## TASK TO COMPLETE
Search the data for the string "objects" and extract every line where it appears.

## DATA
══════════

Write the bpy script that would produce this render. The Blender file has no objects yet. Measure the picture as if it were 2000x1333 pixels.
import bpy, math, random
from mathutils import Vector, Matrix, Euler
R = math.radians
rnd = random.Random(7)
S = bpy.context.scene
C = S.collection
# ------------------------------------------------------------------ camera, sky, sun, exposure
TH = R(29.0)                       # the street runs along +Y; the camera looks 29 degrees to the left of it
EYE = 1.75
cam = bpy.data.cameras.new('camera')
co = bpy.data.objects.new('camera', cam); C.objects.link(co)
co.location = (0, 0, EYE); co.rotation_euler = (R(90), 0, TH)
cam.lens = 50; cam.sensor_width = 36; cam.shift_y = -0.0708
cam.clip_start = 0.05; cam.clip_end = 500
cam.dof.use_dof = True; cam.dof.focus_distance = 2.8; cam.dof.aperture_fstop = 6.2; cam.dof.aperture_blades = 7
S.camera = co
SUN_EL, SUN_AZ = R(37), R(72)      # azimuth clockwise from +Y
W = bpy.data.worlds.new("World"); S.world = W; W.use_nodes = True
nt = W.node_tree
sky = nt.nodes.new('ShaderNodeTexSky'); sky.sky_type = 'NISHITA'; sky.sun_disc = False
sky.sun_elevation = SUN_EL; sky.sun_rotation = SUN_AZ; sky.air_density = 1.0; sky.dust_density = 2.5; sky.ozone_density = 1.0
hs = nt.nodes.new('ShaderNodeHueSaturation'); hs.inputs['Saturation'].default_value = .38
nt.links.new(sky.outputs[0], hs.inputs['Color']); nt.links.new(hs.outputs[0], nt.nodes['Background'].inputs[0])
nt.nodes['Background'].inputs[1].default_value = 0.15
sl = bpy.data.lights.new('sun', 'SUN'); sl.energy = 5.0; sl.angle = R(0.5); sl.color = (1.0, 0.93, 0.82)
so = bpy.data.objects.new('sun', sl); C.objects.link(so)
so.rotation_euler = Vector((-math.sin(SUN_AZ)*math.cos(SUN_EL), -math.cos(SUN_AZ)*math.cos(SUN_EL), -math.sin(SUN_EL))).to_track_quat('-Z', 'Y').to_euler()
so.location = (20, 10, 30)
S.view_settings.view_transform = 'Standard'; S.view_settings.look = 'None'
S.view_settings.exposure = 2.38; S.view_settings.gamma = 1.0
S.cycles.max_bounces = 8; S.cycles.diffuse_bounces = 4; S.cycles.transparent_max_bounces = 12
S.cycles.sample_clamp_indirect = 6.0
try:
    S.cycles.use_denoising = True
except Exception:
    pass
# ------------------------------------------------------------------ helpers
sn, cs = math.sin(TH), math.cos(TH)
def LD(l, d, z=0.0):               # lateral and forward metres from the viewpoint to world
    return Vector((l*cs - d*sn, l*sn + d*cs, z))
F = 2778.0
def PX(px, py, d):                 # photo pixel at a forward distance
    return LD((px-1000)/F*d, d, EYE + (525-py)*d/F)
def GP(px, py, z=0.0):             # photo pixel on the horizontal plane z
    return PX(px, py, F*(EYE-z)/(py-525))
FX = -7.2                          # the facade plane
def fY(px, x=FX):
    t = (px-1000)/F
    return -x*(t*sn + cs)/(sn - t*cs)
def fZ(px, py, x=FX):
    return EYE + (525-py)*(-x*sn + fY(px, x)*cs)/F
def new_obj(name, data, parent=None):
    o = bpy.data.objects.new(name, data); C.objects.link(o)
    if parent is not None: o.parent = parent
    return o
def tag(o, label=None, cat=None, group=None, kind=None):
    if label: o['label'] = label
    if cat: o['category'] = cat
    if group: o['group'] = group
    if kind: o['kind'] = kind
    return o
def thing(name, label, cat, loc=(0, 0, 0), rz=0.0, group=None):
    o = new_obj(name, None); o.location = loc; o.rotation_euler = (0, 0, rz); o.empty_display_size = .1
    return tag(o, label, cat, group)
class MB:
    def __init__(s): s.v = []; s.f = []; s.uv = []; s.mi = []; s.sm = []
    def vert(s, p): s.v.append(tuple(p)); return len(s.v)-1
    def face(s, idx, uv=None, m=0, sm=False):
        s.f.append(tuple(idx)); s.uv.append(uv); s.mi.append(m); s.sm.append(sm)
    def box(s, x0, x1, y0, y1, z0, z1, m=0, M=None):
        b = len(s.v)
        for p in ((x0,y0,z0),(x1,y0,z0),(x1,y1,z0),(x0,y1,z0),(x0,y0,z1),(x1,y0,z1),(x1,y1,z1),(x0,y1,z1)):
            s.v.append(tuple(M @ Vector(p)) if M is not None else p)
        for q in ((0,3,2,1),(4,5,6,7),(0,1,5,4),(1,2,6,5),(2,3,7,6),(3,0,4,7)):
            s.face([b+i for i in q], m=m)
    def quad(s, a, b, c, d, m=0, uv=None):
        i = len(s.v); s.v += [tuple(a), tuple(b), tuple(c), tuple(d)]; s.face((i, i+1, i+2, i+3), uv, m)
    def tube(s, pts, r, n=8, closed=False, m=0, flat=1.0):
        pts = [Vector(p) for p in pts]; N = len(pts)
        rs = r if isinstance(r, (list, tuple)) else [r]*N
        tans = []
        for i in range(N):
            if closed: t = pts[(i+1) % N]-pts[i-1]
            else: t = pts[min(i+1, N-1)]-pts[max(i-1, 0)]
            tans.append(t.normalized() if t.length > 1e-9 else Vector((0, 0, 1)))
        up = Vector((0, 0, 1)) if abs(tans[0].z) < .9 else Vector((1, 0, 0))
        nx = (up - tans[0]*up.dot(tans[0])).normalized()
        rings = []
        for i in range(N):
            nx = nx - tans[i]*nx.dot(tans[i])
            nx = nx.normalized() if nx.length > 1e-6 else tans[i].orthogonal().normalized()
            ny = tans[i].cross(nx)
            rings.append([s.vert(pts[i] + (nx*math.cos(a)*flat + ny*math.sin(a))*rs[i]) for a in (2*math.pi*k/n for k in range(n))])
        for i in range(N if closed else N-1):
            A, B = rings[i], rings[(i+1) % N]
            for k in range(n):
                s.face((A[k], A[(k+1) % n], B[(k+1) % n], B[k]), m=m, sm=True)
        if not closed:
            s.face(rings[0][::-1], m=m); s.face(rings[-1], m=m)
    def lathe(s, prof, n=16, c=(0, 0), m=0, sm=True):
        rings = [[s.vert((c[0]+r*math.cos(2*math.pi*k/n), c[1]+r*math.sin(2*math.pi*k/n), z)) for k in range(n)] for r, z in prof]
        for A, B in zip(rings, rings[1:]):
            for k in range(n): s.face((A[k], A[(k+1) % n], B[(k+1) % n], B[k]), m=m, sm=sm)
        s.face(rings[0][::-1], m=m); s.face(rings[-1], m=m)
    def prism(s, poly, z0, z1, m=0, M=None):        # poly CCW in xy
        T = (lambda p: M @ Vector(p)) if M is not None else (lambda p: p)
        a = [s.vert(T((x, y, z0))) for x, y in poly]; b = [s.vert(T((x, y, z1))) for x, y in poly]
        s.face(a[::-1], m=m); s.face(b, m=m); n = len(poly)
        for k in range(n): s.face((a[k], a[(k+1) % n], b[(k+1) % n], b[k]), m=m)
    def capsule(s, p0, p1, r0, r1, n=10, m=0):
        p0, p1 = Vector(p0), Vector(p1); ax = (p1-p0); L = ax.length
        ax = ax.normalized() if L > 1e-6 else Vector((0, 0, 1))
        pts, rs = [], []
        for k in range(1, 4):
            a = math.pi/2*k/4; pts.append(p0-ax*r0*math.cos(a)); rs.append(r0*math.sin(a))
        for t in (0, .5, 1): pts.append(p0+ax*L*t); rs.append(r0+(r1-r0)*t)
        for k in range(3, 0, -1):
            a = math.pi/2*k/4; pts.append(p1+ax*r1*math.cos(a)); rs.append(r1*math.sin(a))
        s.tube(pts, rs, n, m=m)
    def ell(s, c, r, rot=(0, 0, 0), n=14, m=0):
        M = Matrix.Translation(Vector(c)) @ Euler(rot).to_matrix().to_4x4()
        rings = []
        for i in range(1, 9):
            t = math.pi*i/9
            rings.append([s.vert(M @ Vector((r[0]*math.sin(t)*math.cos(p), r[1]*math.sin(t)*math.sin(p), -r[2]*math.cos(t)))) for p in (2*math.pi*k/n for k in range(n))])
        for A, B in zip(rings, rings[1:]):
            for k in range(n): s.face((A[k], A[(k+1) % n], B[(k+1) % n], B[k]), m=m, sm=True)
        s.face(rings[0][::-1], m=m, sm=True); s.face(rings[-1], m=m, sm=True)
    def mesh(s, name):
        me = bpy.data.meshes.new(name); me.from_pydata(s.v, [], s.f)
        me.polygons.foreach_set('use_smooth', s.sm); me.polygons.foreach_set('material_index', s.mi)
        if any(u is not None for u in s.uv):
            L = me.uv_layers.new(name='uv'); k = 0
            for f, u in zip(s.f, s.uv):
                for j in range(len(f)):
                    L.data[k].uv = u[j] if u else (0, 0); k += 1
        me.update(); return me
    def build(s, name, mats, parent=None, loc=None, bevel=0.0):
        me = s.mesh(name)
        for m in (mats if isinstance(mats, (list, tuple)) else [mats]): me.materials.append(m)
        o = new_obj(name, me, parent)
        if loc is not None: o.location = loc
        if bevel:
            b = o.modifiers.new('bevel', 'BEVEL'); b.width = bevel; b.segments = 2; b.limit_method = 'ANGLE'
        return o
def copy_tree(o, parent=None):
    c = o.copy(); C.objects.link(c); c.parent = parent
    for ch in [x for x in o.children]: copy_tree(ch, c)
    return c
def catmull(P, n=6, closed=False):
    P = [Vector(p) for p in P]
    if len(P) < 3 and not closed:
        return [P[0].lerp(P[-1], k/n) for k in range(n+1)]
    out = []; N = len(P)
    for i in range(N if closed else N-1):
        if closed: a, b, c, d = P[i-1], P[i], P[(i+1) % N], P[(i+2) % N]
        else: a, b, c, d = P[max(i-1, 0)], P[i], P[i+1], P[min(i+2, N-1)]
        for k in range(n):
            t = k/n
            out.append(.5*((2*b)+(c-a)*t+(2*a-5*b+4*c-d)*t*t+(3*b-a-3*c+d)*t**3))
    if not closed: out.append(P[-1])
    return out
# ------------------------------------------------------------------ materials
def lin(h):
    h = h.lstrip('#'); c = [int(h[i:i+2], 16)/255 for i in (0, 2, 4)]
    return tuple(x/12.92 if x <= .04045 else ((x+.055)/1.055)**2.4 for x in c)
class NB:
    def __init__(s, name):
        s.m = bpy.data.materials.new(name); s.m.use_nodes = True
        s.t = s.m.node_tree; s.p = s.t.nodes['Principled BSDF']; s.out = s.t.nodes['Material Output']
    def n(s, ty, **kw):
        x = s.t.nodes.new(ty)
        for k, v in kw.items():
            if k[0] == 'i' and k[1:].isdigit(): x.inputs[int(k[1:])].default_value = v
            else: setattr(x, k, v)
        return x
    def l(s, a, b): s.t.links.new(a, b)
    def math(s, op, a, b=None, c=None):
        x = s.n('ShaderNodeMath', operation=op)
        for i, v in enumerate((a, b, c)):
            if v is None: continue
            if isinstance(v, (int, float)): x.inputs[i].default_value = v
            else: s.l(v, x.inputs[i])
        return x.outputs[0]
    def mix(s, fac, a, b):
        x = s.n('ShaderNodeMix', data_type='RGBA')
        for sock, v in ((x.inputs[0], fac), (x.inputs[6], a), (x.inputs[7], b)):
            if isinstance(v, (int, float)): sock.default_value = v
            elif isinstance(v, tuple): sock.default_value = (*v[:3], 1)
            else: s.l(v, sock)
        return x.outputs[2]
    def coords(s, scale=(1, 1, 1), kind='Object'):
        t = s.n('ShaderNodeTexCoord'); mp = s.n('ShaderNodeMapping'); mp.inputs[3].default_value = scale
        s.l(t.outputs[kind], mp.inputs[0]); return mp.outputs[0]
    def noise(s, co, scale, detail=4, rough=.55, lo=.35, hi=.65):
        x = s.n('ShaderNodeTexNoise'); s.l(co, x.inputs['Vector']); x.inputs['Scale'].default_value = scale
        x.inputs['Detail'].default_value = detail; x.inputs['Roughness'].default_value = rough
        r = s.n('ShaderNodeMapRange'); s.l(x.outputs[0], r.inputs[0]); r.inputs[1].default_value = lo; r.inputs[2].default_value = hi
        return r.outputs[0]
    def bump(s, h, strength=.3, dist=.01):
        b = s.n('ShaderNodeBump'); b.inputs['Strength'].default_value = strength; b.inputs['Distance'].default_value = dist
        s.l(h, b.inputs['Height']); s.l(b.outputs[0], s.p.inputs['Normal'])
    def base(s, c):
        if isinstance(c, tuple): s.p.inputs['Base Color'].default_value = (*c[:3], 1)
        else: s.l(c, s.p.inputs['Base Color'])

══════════

## EXERCISE SOLUTION
Write the bpy script that would produce this render. The Blender file has no objects yet. Measure the picture as if it were 2000x1333 pixels.
co = bpy.data.objects.new('camera', cam); C.objects.link(co)
so = bpy.data.objects.new('sun', sl); C.objects.link(so)
    o = bpy.data.objects.new(name, data); C.objects.link(o)
    c = o.copy(); C.objects.link(c); c.parent = parent